Wenn Kirchengebäude regelmäßig für Kunstinstallationen und Ähnliches genutzt werden, dann darf in der Berliner Gemäldegalerie im Kulturforum am Potsdamer Platz auch einmal vom christlichen Glauben die Rede sein. In der Langen Nacht der Museen stelle ich zusammen mit Therese von Hesler für den Kaiser-Friedrich-Museums-Verein ein Gemälde aus dem 15. Jahrhundert vor: Die Messe des Heiligen Antonius von einem unbekannten norditalienischen Meister.

Das Werk war ursprünglich Teil eines Bilderzyklus mit Darstellungen aus dem Leben des heiligen Wüstenvaters Antonius. Der abgebildete Szene bezieht sich auf das legendäre Bekehrungserlebnis des Antonius: Als junger Mann habe er eine Heilige Messe besucht und fühlte sich dabei von den Worten des Evangeliums so getroffen, dass er alles verließ, um in der Wüste ein Leben der Einkehr und des Gebets zu führen.

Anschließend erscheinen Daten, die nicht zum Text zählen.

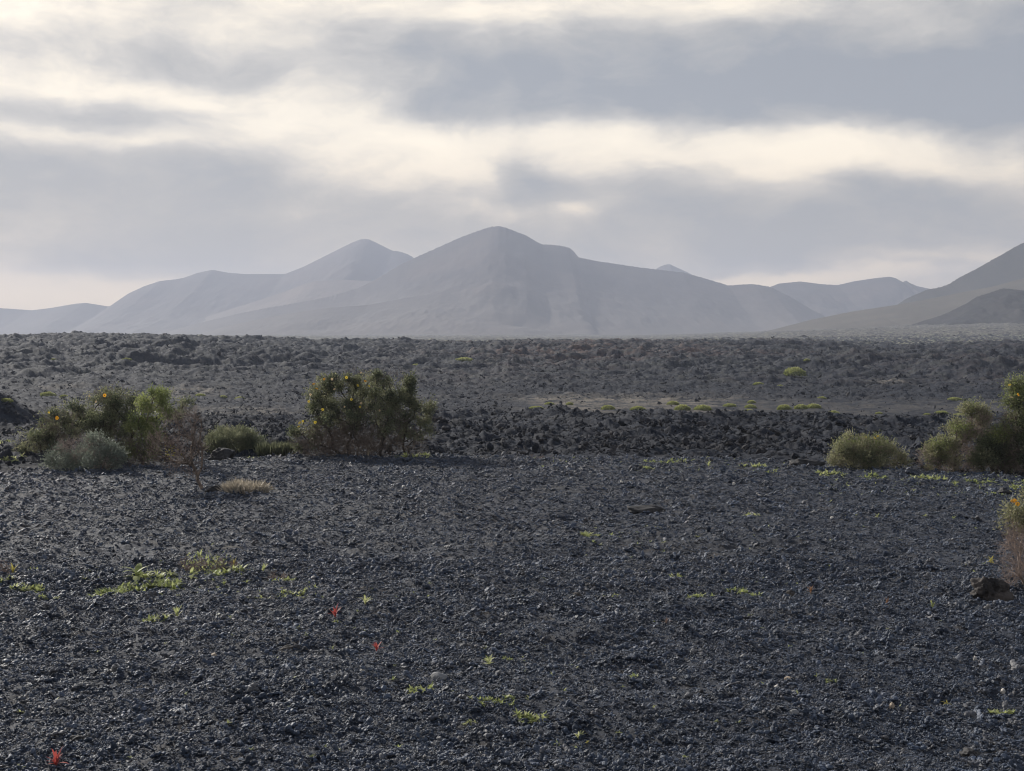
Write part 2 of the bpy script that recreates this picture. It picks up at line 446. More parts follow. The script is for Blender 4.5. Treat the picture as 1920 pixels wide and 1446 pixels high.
HM = dict(
    far=hill_material('far_hill', (.045, .035, .034), (.08, .058, .05), (.045, .038, .032), .006),
    main=hill_material('main_hill', (.040, .034, .036), (.078, .058, .052), (.05, .044, .036), .008),
    sun=hill_material('sunlit_hill', (.13, .10, .08), (.19, .145, .115), (.10, .085, .06), .01),  # sunlight on the spur is put into this paler tan
    green=hill_material('scrubby_hill', (.030, .031, .028), (.05, .047, .040), (.05, .056, .034), .016, .15), knoll=hill_material('dark_knoll', (.020, .021, .023), (.040, .038, .038), (.045, .05, .034), .03, 0.0),
    apron=hill_material('apron_hill', (.070, .063, .048), (.10, .086, .064), (.085, .095, .05), .02, .2))
mountain('mountain', [(-700, 560), (-480, 520), (-300, 545), (-120, 570), (0, 578), (30, 580), (60, 582), (100, 577), (140, 570), (160, 568), (205, 575), (240, 551), (270, 537), (300, 527), (330, 524), (345, 521), (370, 512), (398, 506),
    (430, 512), (460, 514), (535, 514), (570, 500), (620, 475), (660, 455), (676, 449), (683, 448), (692, 449), (705, 455), (735, 470), (750, 472), (765, 477), (790, 492), (850, 540), (960, 600)], 3050, 17, HM['far'],
    'hazy far range with a rounded peak left of the main mountain', 1, .05, .03, crest=.25)
mountain('mountain', [(230, 640), (290, 622), (350, 605), (400, 590), (480, 565), (540, 545), (575, 531), (595, 527), (650, 525), (700, 528), (760, 545), (860, 590)], 2650, 14, HM['sun'],
    'low sunlit tan spur between the far left range and the main mountain', 2, .04, .02, crest=.2)
mountain('mountain', [(1150, 560), (1195, 535), (1232, 503), (1245, 497), (1255, 495), (1265, 500), (1290, 511), (1340, 540), (1380, 560)], 3350, 20, HM['far'],
    'tiny distant cone peeping over the right shoulder of the main mountain', 3, .04, .02, crest=.2)
mountain('mountain', [(1360, 570), (1400, 555), (1445, 538), (1460, 532), (1500, 528), (1540, 533), (1570, 535), (1600, 528), (1640, 522), (1668, 519), (1680, 522), (1694, 530), (1698, 525), (1704, 530), (1720, 537), (1740, 541), (1790, 550), (1860, 570)],
    2650, 20, HM['main'], 'low two humped ridge right of the main mountain', 4, .07, .02, crest=.3)
mountain('mountain', [(255, 640), (300, 626), (350, 612), (400, 600), (450, 588), (500, 578), (560, 568), (620, 556), (670, 541), (700, 527), (750, 497), (780, 483), (820, 465), (860, 447), (900, 432), (920, 426), (935, 424), (950, 428), (965, 434), (985, 441),
    (1000, 450), (1016, 459), (1030, 459), (1050, 461), (1068, 465), (1077, 473), (1084, 483), (1120, 490), (1160, 496), (1200, 502), (1240, 507), (1280, 511), (1320, 522), (1366, 536), (1390, 534), (1412, 533), (1430, 536), (1445, 539), (1480, 556), (1520, 580), (1580, 610), (1660, 634)],
    2300, 19, HM['main'], 'main broad mountain with a stepped summit at the centre', 5, .05, .03, crest=1.0, conc=1.6)
mountain('hill', [(330, 640), (420, 613), (500, 596), (560, 585), (620, 577), (690, 572), (760, 559), (830, 548), (900, 552), (980, 566), (1060, 590), (1150, 622), (1200, 640)], 1930, 12, HM['main'],
    'low apron hill at the foot of the main mountain', 8, .05, .03, crest=.2, cat='hill')
mountain('mountain', [(1640, 600), (1700, 560), (1740, 543), (1760, 540), (1780, 533), (1800, 520), (1830, 505), (1860, 488), (1880, 477), (1900, 465), (1920, 455), (2000, 412), (2120, 365), (2300, 345), (2500, 380), (2750, 470)], 1550, 22, HM['green'],
    'dark scrubby mountain slope rising out of the right edge', 6, .06, .02, crest=.9)
mountain('hill', [(1380, 634), (1450, 618), (1520, 600), (1600, 584), (1680, 572), (1740, 561), (1800, 549), (1860, 538), (1920, 522), (2050, 500), (2250, 490), (2500, 540)], 1250, 9, HM['apron'],
    'gentle olive brown hill slope below the right mountain', 7, .05, .02, crest=.3, cat='hill', conc=1.2)
mountain('hill', [(1640, 634), (1700, 612), (1770, 590), (1815, 568), (1830, 558), (1860, 548), (1880, 541), (1920, 545), (1990, 535), (2100, 560), (2250, 610)], 980, 14, HM['knoll'],
    'dark lava knoll at the right edge in front of the olive slope', 9, .16, .02, crest=1.0, cat='hill', conc=1.2)

# ------------------------------------------------------------------ rocks
import bmesh
def rock_mesh(seed, sub=4, rough=.28, flat=(1, 1, 1), chops=7):
    bm = bmesh.new(); bmesh.ops.create_icosphere(bm, subdivisions=sub, radius=1.0)
    rnd = random.Random(seed)
    planes = [(Vector((rnd.gauss(0, 1), rnd.gauss(0, 1), rnd.gauss(0, .8))).normalized(), rnd.uniform(.55, .85)) for _ in range(chops)]
    off = Vector((rnd.uniform(0, 90), rnd.uniform(0, 90), rnd.uniform(0, 90)))
    for v in bm.verts:
        p = v.co.copy()
        for nrm, dd in planes:
            k = p.dot(nrm)
            if k > dd: p -= nrm * (k - dd) * .9
        nn = mnoise.fractal(p * 1.5 + off, 1.0, 2.1, 4) * rough + rough * .35 * mnoise.ridged_multi_fractal(p * 3.5 + off, 1, 2.1, 3, 1, 2) - rough * .3
        p = p * (1 + nn)
        v.co = Vector((p.x * flat[0], p.y * flat[1], p.z * flat[2]))
    V = np.array([v.co[:] for v in bm.verts]); Fa = np.array([[v.index for v in f.verts] for f in bm.faces]); bm.free()
    return V, Fa

def rock(name, px, py, wpx, hpx, mat, label, seed, cat='rock', group=None, depth=1.0, sink=.3, rz=0, sub=4, rough=.28):
    x, y, z = hit(px, py)
    d = math.hypot(x, y); m = d / F
    V, Fa = rock_mesh(seed, sub, rough)
    lo, hi = V.min(0), V.max(0)
    V = (V - (lo + hi) / 2) / (hi - lo)
    c, s_ = math.cos(rz), math.sin(rz)
    hz = hpx * m * 1.35
    V = V * np.array([wpx * m, wpx * m * depth, hz])
    V[:, 2] += hz * .5 - hz * sink
    V[:, 0], V[:, 2] = V[:, 0] * c - V[:, 2] * s_, V[:, 0] * s_ + V[:, 2] * c
    o = mk(name, V, Fa, mat, smooth=False)
    o.location = (x, y, z)
    return tag(o, label, cat, group)

rock('rock', 1858, 1124, 74, 50, M['rock'], 'large jagged brown black lava rock beside the dry bush at the right edge', 3, depth=.8, sub=5, rough=.5)
rock('rock', 1212, 962, 74, 16, M['black_rock'], 'low flat dark lava rock alone on the right half of the gravel', 5, depth=.5)
rock('rock', 1512, 874, 68, 17, M['black_rock'], 'long black boulder on the field edge left of the small round shrub', 8, depth=.5)
rock('rock', 402, 925, 36, 14, M['black_rock'], 'dark rock at the foot of the dry leaning bush', 9, depth=.6)
rock('rock', 415, 866, 52, 24, M['black_rock'], 'larger black rock between the left bushes and the grey green tuft shrub', 11, depth=.7)
rock('rock', 393, 851, 24, 14, M['black_rock'], 'smaller black rock behind the dry leaning bush', 12)
rock('rock', 1883, 926, 22, 12, M['black_rock'], 'small black rock just above the orange flowers at the right edge', 14)
rock('rock', 1083, 1120, 18, 10, M['rock'], 'small brown rock right of the pale gravel in the middle of the field', 15)
rock('rock', 1482, 1118, 17, 12, M['rock'], 'round dark brown rock below the first orange dry plant', 16, rough=.15)
rock('rock', 540, 1214, 30, 9, M['rock'], 'flat brown rock left of the red plants', 17, depth=.6)
rock('rock', 145, 1396, 28, 13, M['black_rock'], 'dark rock right above the big red plant in the bottom left corner', 18)
rock('rock', 1820, 1420, 38, 18, M['black_rock'], 'dark rock in the bottom right corner of the field', 19)
rock('rock', 835, 1443, 22, 14, M['black_rock'], 'dark rock at the bottom edge near the middle', 20)
SG = 'pale stones on the black gravel'
stones = [
 (822, 1276, 34, 15, 'grey_stone', 'flat pale grey stone, the widest pale stone in the middle foreground', .12),
 (401, 1230, 12, 8, 'tan_stone', 'small tan stone left of the flat brown rock', .15),
 (680, 1277, 11, 9, 'white_stone', 'small cream stone left of the flat grey stone', .15),
 (734, 1079, 6, 5, 'white_stone', 'tiny white stone in the middle distance of the gravel', .15),
 (1478, 1276, 17, 8, 'tan_stone', 'tan flat stone, larger of the two close together on the right foreground', .15),
 (1457, 1287, 11, 11, 'white_stone', 'pinkish white stone just left of the tan flat stone', .15),
 (1640, 1303, 12, 9, 'white_stone', 'cream stone left of the yellow leaf in the right foreground', .15),
 (1672, 1331, 11, 11, 'tan_stone', 'round cream tan stone below the cream one, right foreground', .1),
 (1828, 1248, 7, 9, 'white_stone', 'upright white stone below the large lava rock', .2),
 (1880, 1299, 9, 11, 'white_stone', 'white stone close to the right edge of the foreground', .2),
 (1421, 1376, 10, 5, 'white_stone', 'thin white stone near the bottom right of the middle', .2),
 (1395, 1239, 15, 9, 'grey_stone', 'grey stone left of the tan flat stone', .15),
 (14, 1229, 14, 8, 'white_stone', 'white sliver of stone at the left edge', .2),
 (738, 1429, 11, 9, 'white_stone', 'pale stone by the bottom edge left of the dark bottom rock', .2),
 (112, 1325, 22, 10, 'grey_stone', 'grey stone above the big red plant at left', .2),
 (961, 1313, 15, 8, 'grey_stone', 'grey stone just above the flat bright weeds at centre', .15),
 (1489, 1357, 18, 9, 'grey_stone', 'grey stone in a pale patch of the lower right foreground', .15),
 (1258, 1378, 11, 9, 'grey_stone', 'round grey stone right of the yellow flowered seedling', .1),
 (961, 1397, 13, 8, 'grey_stone', 'grey stone below the flat bright weeds at centre', .15),
 (325, 1393, 20, 9, 'grey_stone', 'grey stone in the lower left foreground', .15),
 (660, 932, 9, 6, 'white_stone', 'white stone below the flowering shrub, alone', .2),
 (757, 918, 7, 5, 'white_stone', 'little white stone below the right foot of the flowering shrub', .2),
 (1376, 911, 7, 6, 'white_stone', 'little white stone on the far right half near the field edge', .2),
 (1560, 976, 7, 6, 'white_stone', 'little white stone below the small round shrub', .2),
 (1165, 907, 6, 5, 'white_stone', 'little white stone near the field edge above the flat dark rock', .2),
 (1010, 1011, 13, 6, 'grey_stone', 'flat grey stone left of the pair of weeds near the centre', .2),
]
for i, (px, py, w, h, mt, lb, rg) in enumerate(stones):
    rock('stone', px, py, w, h, M[mt], lb, 100 + i, 'stone', SG, sub=3, rough=rg, depth=.9)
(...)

Faszinierend an dem Gemälde sind die verschiedenen Ebenen von Ort und Zeit, die es bietet: Thema ist das späte 3. Jahrhundert in Nordägypten doch die Ansicht entspricht der Kathedrale von Sienna im 15. Jahrhundert – während der Betrachter in einem Berliner Museum des 21. Jahrhunderts steht. Die dargestellte Messfeier entspricht den Gewohnheiten der mittelalterlichen Klerikerliturgie allein mit Priester und Altardiener; zur Zeit des Antonius würde man eher eine kleine Gemeindeversammlung in einem Privathaushalt erwarten. Welcher Form ein heutiger Pfarrgottesdienst mehr entspricht, kann wiederum sehr verschieden ausfallen.